Relief for Immigrants as Court Blocks "Patently Unconstitutional" Law in Texas

Immigrant rights activists, undocumented residents of Texas, and several city and law enforcement officials celebrated a federal court's temporary injunction on Senate Bill 4, which critics compare to Arizona's 2010 "Show Me Your Papers" law. (Photo: Andrew Burton/Getty Images)

Relief for Immigrants as Court Blocks "Patently Unconstitutional" Law in Texas

As the state struggles with the aftermath of Harvey, ruling offers temporary relief to undocumented immigrants

While several of Texas' Southeastern cities are still enduring the heavy floods caused by Hurricane Harvey, immigrant advocates and undocumented residents breathed a sigh of relief on Wednesday night, when a federal district court temporarily halted a new state law that would ban sanctuary cities, just two days before it was scheduled to take effect.

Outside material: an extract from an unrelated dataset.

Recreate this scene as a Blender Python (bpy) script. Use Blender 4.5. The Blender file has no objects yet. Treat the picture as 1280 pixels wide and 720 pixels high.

"Senate Bill 4 would have led to rampant discrimination and made communities less safe."
--Lee Gerlernt, ACLU

In San Antonio, federal district court judge Orlando Garcia granted a temporary injunction, striking down most of Texas Senate Bill 4, or SB4, which would have required local law enforcement officers to carry out federal immigration law.

Critics have charged that this is the toughest immigration law the nation has seen since since 2010, when Arizona enacted a 'Show Me Your Papers' law that was later partially blocked by the Supreme Court.

Lee Gelernt, deputy director of the ACLU's Immigrants' Rights Project, who argued the case on behalf of immigrant rights groups as well as Texas city and law enforcement officials, called the law "patently unconstitutional" and praised the ruling.

"Senate Bill 4 would have led to rampant discrimination and made communities less safe," Gerlernt said. "That's why police chiefs and mayors themselves were among its harshest critics--they recognized it would harm, not help, their communities."

"This lawsuit united cities like Austin, Dallas, Houston and El Cenizo, with county officials, major law enforcement leaders, judges, and advocates for the nearly five million immigrants who call Texas home," said Lena Graber, a staff attorney at the Immigrant Legal Resource Center. "This law was never about good public policy--it was passed to criminalize nearly half of Texas, sweep immigrants into a deportation dragnet, and punish local law enforcement for not volunteering to do the job of federal enforcement agents."

Gerlernt's argument seems to have convinced Garcia, who wrote in his 94-page ruling that there "is overwhelming evidence by local officials, including local law enforcement, that SB4 will erode public trust and make many communities and neighborhoods less safe," ultimately concluding that "the state may not exercise its authority in a manner that violates the United States Constitution."

The ruling was celebrated by immigrants rights groups across the country.

It was also a relief for the communities most heavily impacted by the storm. The federal government came under fire last week, ahead of the hurricane, when it announced that it planned to keep immigrant checkpoints open during evacuations, effectively leaving undocumented immigrants "with an impossible choice on Friday: face the potentially life-threatening storm or follow evacuation orders and risk being detained and even deported," as Common Dreams reported.

Although the U.S. Immigration and Customs Enforcement later put out a statement emphasizing that "enforcement operations" would not be conducted at "evacuation sites, or assistance centers such as shelters or food banks," and some checkpoints were temporarily closed, many worry that the initial announcement spooked undocumented immigrants enough that some avoided seeking help during the storm.

In Houston, which has seen record rainfall and "catastrophic" flooding in the wake of Harvey, the Associated Press reports how "officials have sought to assure families fleeing the rising floodwaters in the nation's fourth-largest city that shelters would not ask for their immigration status." Noting that local law enforcement were relieved to hear about the ruling, the AP continued:

Houston police Chief Art Acevedo, an outspoken critic of the law, got word of the decision while standing inside a downtown convention center where about 10,000 people have sought shelter. He high-fived another officer.

"We needed a break. That's a break for us," said Acevedo, whose department has conducted thousands of high-water rescues and lost one officer who died in floodwaters as he tried to drive to work.

Despite the temporarily relief, Terri Burke executive director of the ACLU of Texas warns that the state legislature "has a reliable history of ignoring the constitution when writing law," and "we do not expect Gov. [Greg] Abbott or Attorney General Ken Paxton to yield easily."

"This fight isn't over yet," said Burke, noting the anticipated appeal, "so we call upon law enforcement, local officials, and supporters who have fought so hard to stop this law not to let up until SB4 is well and truly dead."